Jacques Audiard ganó la Palma de Oro de Cannes 2015 con "Dheepan" (inspirada en las Cartas Persas, de Montesquieu), un drama sobre refugiados que pudo ser esa tragedia estremecedora mueve conciencias que nunca falla, que tuviera una familia siria en el centro e incluyera escenas con los horrores de ISIS por ahí.
Pero no.
Audiard, que lleva sus años paseándose por la alfombra roja de uno de los más prestigiosos festivales de buen cine en el mundo, hizo lo que un artista debe hacer: olvidarse de dar lecciones, de ser didáctico y, en cambio, irse a la esencia del asunto, al ser humano que hay tras las bambalinas de este "problema" que tiene con dolor de cabeza a la correcta Europa y a los bien pensantes del mundo civilizado.
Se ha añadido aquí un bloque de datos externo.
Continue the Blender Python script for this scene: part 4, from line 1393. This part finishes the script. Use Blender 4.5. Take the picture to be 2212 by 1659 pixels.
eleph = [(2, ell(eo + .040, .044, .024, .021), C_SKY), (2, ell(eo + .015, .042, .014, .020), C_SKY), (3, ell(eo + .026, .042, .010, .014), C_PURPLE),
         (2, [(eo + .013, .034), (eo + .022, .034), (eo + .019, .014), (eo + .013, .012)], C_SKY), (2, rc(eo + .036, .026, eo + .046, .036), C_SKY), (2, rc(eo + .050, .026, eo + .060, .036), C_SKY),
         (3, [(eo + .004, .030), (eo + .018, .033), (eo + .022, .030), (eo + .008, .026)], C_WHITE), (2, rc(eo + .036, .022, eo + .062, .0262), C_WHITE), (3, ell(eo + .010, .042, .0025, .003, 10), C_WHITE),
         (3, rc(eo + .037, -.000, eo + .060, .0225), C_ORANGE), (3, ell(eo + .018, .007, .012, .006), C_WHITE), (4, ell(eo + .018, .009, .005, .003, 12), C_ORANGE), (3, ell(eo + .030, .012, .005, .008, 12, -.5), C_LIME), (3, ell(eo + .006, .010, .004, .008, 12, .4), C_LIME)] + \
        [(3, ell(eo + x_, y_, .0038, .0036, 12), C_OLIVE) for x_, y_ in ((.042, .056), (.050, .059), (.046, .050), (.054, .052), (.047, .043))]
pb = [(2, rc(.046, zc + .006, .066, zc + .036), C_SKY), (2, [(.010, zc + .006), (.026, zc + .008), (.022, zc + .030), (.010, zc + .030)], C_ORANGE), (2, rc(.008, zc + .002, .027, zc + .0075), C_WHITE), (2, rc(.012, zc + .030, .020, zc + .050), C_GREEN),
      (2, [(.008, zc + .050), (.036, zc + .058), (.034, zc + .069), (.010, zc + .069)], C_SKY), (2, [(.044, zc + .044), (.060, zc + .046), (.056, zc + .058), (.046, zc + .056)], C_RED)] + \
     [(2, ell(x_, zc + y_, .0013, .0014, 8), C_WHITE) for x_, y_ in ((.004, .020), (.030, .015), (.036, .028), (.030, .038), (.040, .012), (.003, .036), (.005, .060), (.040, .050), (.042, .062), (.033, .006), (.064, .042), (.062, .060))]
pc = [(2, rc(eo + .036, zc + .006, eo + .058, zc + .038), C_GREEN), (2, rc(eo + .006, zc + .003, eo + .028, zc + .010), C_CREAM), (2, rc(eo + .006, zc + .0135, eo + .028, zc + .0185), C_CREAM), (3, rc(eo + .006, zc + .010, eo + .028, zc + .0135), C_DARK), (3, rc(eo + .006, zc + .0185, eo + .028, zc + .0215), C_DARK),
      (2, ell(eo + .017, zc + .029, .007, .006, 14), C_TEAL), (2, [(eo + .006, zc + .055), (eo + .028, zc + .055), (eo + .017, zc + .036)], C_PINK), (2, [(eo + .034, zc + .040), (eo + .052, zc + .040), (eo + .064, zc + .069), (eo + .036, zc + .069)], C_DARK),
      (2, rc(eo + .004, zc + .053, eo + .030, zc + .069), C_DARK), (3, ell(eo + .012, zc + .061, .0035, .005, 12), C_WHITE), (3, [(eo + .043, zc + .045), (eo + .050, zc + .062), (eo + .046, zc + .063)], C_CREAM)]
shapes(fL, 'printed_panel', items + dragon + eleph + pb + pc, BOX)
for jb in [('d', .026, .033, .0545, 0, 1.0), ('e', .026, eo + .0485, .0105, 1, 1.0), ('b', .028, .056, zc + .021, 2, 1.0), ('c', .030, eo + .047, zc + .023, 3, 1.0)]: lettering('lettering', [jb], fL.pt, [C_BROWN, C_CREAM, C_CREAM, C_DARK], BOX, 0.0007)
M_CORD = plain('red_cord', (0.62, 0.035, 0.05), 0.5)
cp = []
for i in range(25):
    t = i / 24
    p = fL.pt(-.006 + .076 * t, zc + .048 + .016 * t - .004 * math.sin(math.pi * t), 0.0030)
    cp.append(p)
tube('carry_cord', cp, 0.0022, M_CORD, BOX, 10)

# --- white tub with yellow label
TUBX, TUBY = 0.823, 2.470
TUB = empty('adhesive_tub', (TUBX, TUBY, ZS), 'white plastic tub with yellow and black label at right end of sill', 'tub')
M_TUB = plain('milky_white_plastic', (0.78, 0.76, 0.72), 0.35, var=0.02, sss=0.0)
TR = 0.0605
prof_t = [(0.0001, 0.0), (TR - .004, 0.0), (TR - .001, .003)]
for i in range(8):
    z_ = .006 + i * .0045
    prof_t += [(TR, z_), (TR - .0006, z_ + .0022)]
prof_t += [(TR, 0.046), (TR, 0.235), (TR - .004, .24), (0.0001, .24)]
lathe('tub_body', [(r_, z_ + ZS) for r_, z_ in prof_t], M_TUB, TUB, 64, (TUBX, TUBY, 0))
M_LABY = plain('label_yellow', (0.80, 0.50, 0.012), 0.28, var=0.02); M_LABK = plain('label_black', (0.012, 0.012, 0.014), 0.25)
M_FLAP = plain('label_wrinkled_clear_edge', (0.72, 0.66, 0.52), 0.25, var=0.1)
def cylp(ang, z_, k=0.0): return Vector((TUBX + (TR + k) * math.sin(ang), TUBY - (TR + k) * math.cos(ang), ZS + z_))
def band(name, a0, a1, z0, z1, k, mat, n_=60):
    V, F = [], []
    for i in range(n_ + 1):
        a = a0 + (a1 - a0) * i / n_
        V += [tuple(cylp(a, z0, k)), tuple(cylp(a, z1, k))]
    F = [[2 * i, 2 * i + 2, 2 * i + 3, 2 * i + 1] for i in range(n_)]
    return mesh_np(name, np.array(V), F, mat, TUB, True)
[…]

En definitiva, eludir fórmulas "resultonas" y, en lugar de ello, hacer ese necesario
zoom back que da perspectiva a un asunto que se llama "inmigración", para que alcancemos a notar que se trata de algo que nos está tocando a todos en el mundo (¡incluyámonos!) y de una manera impensada.
Como para no distraer, esto arranca en Sri Lanka, tras la guerra civil (Audiard confesó que antes de hacer la película ni siquiera podía señalar en qué lugar del mapa se situaba).
Y parte con una secuencia precisa y potente: Dheepan, un guerrero tamil, que acaba de ver morir a su familia (como muchos otros), se desprende rápidamente de su uniforme y se mezcla entre la angustiada multitud que espera ser aceptada por funcionarios internacionales como refugiados y huir de allí antes de que resulte letal.
En una escena caótica, una mujer, Yalini, va de tienda en tienda -allí están las personas esperando su sino- buscando a una niña sin madre. Es que la oferta, en este caso de Francia, es acoger prioritariamente a familias. Así, Dheepan, Yalini y una niña llamada Illayaal, que ha perdido a sus padres, improvisadamente se presentan como tal y consiguen salir de ese infierno.
Yalini quiere ir a Inglaterra, no solo porque el inglés es un idioma que hablan, sino porque allí tiene familiares. Pero no es cosa de elegir.
En Francia los espera la burocracia
ad hoc para determinar dónde insertar a los asilados: el interrogatorio, el traductor que habla tamil y que (en un aparte) le advierte a Dheepan que se deje del discurso "yo era de una ONG pacifista" porque es "lo que cuentan todos".
El que fuera un poderoso guerrero, se transforma en las calles de París en un vendedor ambulante de baratijas ridículas (elocuente la escena de Dheepan ataviado con un cintillo plástico que se ilumina y otros en las manos ofertándoselos a los transeúntes).
Finalmente la oficina de acogida decide ubicar a esta "familia" en los suburbios de París, devolviéndolos así a la violencia (¿la antesala de su propia historia?), eso sí, una más o menos controlada por "instituciones que (aún) funcionan": son asignados a un barrio dominado por capos de la droga y grupos amenazantes en cada esquina, donde los tiroteos no son extraños.
Dheepan trabaja como conserje, agachando la cabeza y los ojos, intentando ser invisible; Yalini, como doméstica y cuidadora de un anciano que podría ser El Padrino en su última etapa, también en la misma actitud de Dheepan; mientras la niña va a la escuela, el verdadero refugio, el lugar donde puede encontrar la civilización ese inmigrante que huye de una sociedad arrasada e insertarse (aquí las escuelas no están tomadas ni en paro).
Pocas películas han conseguido ser tan precisas y ásperas para hacernos vivir el desesperante callejón sin salida al que llega un ser humano como para dejar todo aquello sobre lo que ha construido su vida, desarraigarse (o sea, cortar sus propias raíces), en un acto instintivo de supervivencia, para lanzarse a la nada, a un albur total, como lo hace "Dheepan". ¿Cuándo se llega a ese punto sin retorno? ¿En qué momento una sociedad se vuelve laxa y permite que se incuben idearios que juegan con la democracia y frivolizan la palabra violencia?
Solo son preguntas incómodas -sin respuestas- que nos lanza Audiard a nuestras confortables butacas.
"Dheepan" no es para compadecernos de los refugiados (el desenlace lo confirma). Suena más bien a un inquietante toquecito en el hombro a los que recibimos inmigrantes y estamos seguros de que nuestras sociedades están muy lejos de llegar a esos niveles de desintegración, porque el contrato social está intacto y nuestra democracia no está en jaque.